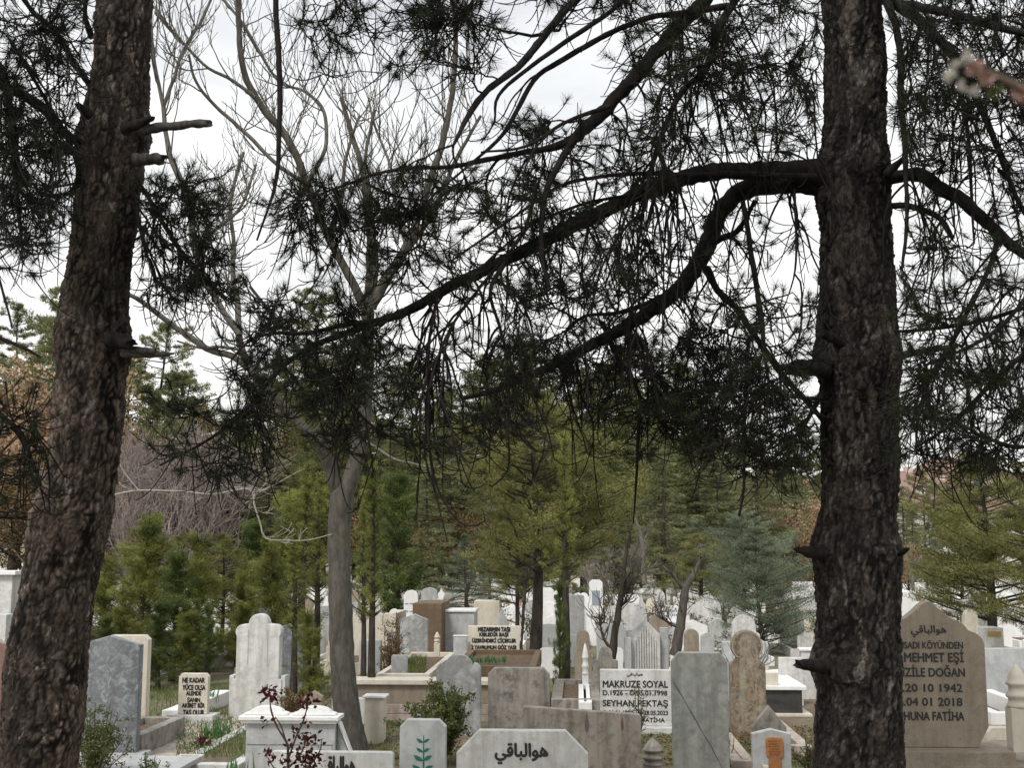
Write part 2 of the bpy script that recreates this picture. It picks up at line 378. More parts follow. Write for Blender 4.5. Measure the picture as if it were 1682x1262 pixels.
# ================================================================ the two big pines
def bark_trunk(name, rows, Y, mat, parent, off, seed, lean=0.0, amp=1.0, step=.0075, sides=150):
    """rows: (py, left px, right px) down the trunk; rebuilt at true size round a slightly elliptic core, with plated bark"""
    rows = sorted(rows)
    cen = []
    for py, l, r_ in rows:
        c = W((l + r_) / 2, py, Y); rad = (W(r_, py, Y) - W(l, py, Y)).length / 2
        cen.append((c.x, Y, c.z, rad))
    cen = np.array(cen)[::-1]                           # bottom to top
    L = np.linalg.norm(np.diff(cen[:, :3], axis=0), axis=1).sum()
    n = int(L / step); P = smooth_path(cen, n)
    tan = unit(np.gradient(P[:, :3], axis=0))
    a = unit(np.cross(tan, [0, 1, 0])); b = np.cross(tan, a)
    V = np.empty((n, sides, 3)); CR = np.empty((n, sides))
    th = np.arange(sides) * 2 * math.pi / sides
    for i in range(n):
        r0 = P[i, 3]; z = P[i, 2]
        for j in range(sides):
            dx = a[i] * math.cos(th[j]) + b[i] * math.sin(th[j])
            q = Vector(dx) * r0
            warp = mn.noise_vector(Vector((q.x * 9 + seed, q.y * 9, z * 5))) * .9 + mn.noise_vector(Vector((q.x * 34 + seed, q.y * 34, z * 20))) * .42
            ds, _ = mn.voronoi(Vector((q.x * 30 + seed, q.y * 30, z * 10)) + warp * 1.25)
            ms = mn.noise(Vector((q.x * 13, q.y * 13 + seed, z * 5)))
            cr = min(1.0, max(0.0, (ds[1] - ds[0] + .02 + ms * .22) / .26))
            d2, _ = mn.voronoi(Vector((q.x * 75 + seed, q.y * 75, z * 34)) + warp * 2.2)
            c2 = min(1.0, max(0.0, (d2[1] - d2[0]) / .3))
            big = mn.fractal(Vector((q.x * 5 + seed, q.y * 5, z * 2.2)), .8, 2.0, 4) * .014
            rid = abs(mn.fractal(Vector((q.x * 22, q.y * 22 + seed, z * 6)), .8, 2.1, 4))
            fine = mn.fractal(Vector((q.x * 70, q.y * 70, z * 40 + seed)), .6, 2.0, 3) * .004
            flake = (mn.cell(Vector((q.x * 30 + seed, q.y * 30, z * 13)) + warp * 1.5) - .5) * .006
            rr = r0 + amp * (cr * .0085 + c2 * .0035 - .009 + big * 1.1 + fine + flake * cr + rid * .008)
            cr = cr * (.55 + .45 * c2) * min(1, .45 + rid * 3)
            V[i, j] = P[i, :3] + dx * rr; CR[i, j] = (cr ** 1.25) * min(1, max(.22, .8 + big * 38))
    V -= np.array(off)
    I = np.arange(n * sides).reshape(n, sides)
    F = np.stack([I[:-1], np.roll(I, -1, 1)[:-1], np.roll(I, -1, 1)[1:], I[1:]], -1).reshape(-1, 4)
    me = npmesh(name, V.reshape(-1, 3), F, False)
    at = me.attributes.new('crack', 'FLOAT', 'POINT'); at.data.foreach_set('value', CR.ravel().astype(np.float32))
    return link(name, me, mat, parent)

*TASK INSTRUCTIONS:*
Print the complete listing exactly as it stands, without its pictures.

*CORRECT RESPONSE:*
Write part 2 of the bpy script that recreates this picture. It picks up at line 378. More parts follow. Write for Blender 4.5. Measure the picture as if it were 1682x1262 pixels.
# ================================================================ the two big pines
def bark_trunk(name, rows, Y, mat, parent, off, seed, lean=0.0, amp=1.0, step=.0075, sides=150):
    """rows: (py, left px, right px) down the trunk; rebuilt at true size round a slightly elliptic core, with plated bark"""
    rows = sorted(rows)
    cen = []
    for py, l, r_ in rows:
        c = W((l + r_) / 2, py, Y); rad = (W(r_, py, Y) - W(l, py, Y)).length / 2
        cen.append((c.x, Y, c.z, rad))
    cen = np.array(cen)[::-1]                           # bottom to top
    L = np.linalg.norm(np.diff(cen[:, :3], axis=0), axis=1).sum()
    n = int(L / step); P = smooth_path(cen, n)
    tan = unit(np.gradient(P[:, :3], axis=0))
    a = unit(np.cross(tan, [0, 1, 0])); b = np.cross(tan, a)
    V = np.empty((n, sides, 3)); CR = np.empty((n, sides))
    th = np.arange(sides) * 2 * math.pi / sides
    for i in range(n):
        r0 = P[i, 3]; z = P[i, 2]
        for j in range(sides):
            dx = a[i] * math.cos(th[j]) + b[i] * math.sin(th[j])
            q = Vector(dx) * r0
            warp = mn.noise_vector(Vector((q.x * 9 + seed, q.y * 9, z * 5))) * .9 + mn.noise_vector(Vector((q.x * 34 + seed, q.y * 34, z * 20))) * .42
            ds, _ = mn.voronoi(Vector((q.x * 30 + seed, q.y * 30, z * 10)) + warp * 1.25)
            ms = mn.noise(Vector((q.x * 13, q.y * 13 + seed, z * 5)))
            cr = min(1.0, max(0.0, (ds[1] - ds[0] + .02 + ms * .22) / .26))
            d2, _ = mn.voronoi(Vector((q.x * 75 + seed, q.y * 75, z * 34)) + warp * 2.2)
            c2 = min(1.0, max(0.0, (d2[1] - d2[0]) / .3))
            big = mn.fractal(Vector((q.x * 5 + seed, q.y * 5, z * 2.2)), .8, 2.0, 4) * .014
            rid = abs(mn.fractal(Vector((q.x * 22, q.y * 22 + seed, z * 6)), .8, 2.1, 4))
            fine = mn.fractal(Vector((q.x * 70, q.y * 70, z * 40 + seed)), .6, 2.0, 3) * .004
            flake = (mn.cell(Vector((q.x * 30 + seed, q.y * 30, z * 13)) + warp * 1.5) - .5) * .006
            rr = r0 + amp * (cr * .0085 + c2 * .0035 - .009 + big * 1.1 + fine + flake * cr + rid * .008)
            cr = cr * (.55 + .45 * c2) * min(1, .45 + rid * 3)
            V[i, j] = P[i, :3] + dx * rr; CR[i, j] = (cr ** 1.25) * min(1, max(.22, .8 + big * 38))
    V -= np.array(off)
    I = np.arange(n * sides).reshape(n, sides)
    F = np.stack([I[:-1], np.roll(I, -1, 1)[:-1], np.roll(I, -1, 1)[1:], I[1:]], -1).reshape(-1, 4)
    me = npmesh(name, V.reshape(-1, 3), F, False)
    at = me.attributes.new('crack', 'FLOAT', 'POINT'); at.data.foreach_set('value', CR.ravel().astype(np.float32))
    return link(name, me, mat, parent)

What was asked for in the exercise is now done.